At about 5:35 a.m., I was driving home from the office, when the driver of an 18-wheeler fell asleep at the wheel and spun out of control. At an estimated 85-90 miles per hour. By a miraculous combination of airbag technology, Divine Providence, and just plain inattentiveness, I walked away. It was even on the news here and here. The driver of the semi died on impact. Nobody else was seriously injured, least of all me. It’s miraculous considering that a 300-pound block of concrete landed on my hood at 75 miles an hour.

This was my car:

The truck was travelling southbound (I was going northbound). It started in the far right lane, and at the curve of the South Loop, it just kept going straight, crossing five lanes and hitting the concrete dividing wall. The cab split into three pieces on impact, and the trailer went off on its own course. I remember seeing the trailer sliding diagonally, and what was happening just started to sink in when I heard a thump, and my airbags went off.

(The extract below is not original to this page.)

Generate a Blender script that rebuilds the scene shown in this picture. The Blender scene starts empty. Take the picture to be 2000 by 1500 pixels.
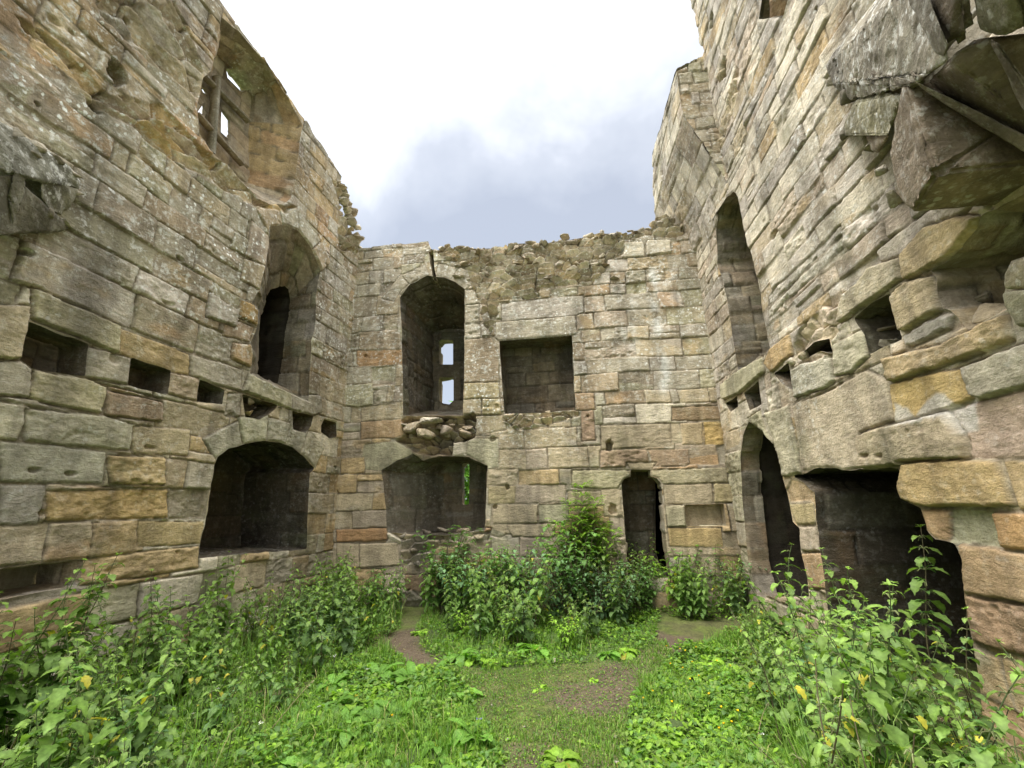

Airbags are an interesting thing. Almost instantly, my field of vision was completely grayed out. I panicked and stomped the brakes, and then I panicked some more because I didn’t feel the car stopping. The reason for that was that the impact had already stopped me. I had gone from 75 to zero in under ten feet. No skid marks. When the trailer first struck the dividing wall, it fractured the wall, and a large chunk of it landed on my hood and bounced off. The impact drove my engine down through the mounts and into the pavement. All I felt was a mild bump, similar to a rear-end collision at, say, five miles an hour.

This was the first thing I saw when I spit out the airbags:

It’s the front axle of the truck. It was catapaulted across the median, and just as I pulled myself out of the car, I saw it land behind me. It actually bounced once.

The transmission landed right behind it. This thing is actually about six feet tall:


The trailer (which I would later find out was filled with live cattle) rolled onto its side, and its momentum carried it southbound for another two hundred or so feet.

All but twelve of the cattle survived.

When the police arrived, I remember looking back down I-75, and they had blocked it completely. In case you’re not familiar with Atlanta, this is one of the two main interstates that feeds from the suburbs into the city in the morning. The whole city would be paralyzed for the rest of the day. One of the other drivers looked down at the cordon and said, “Man, they threw this whole party just for us?” And we laughed, the nervous laugh of survivors who were just starting to realize what they had just lived through.

Nobody was seriously hurt. I had only minor scratches from a piece of paneling that blew out with the airbag. Many of us have had nightmares, and we’re all still shaky driving, but these things pass. Insurance will cover our monetary loss somehow.

The driver of the truck was Gary Rigsby, 36, of Kentucky. He left behind a wife and daughter, who are in my prayers.

I’m shaken by the whole thing, but I’d be lying if I said that I can’t feel somehow changed for the better after this. I was given a second chance at life when I started recovering from alcoholism, and now it appears I’ve been given yet another. Most folks aren’t this fortunate. One thing’s for sure: I’m definitely laying off the fatty foods from now on.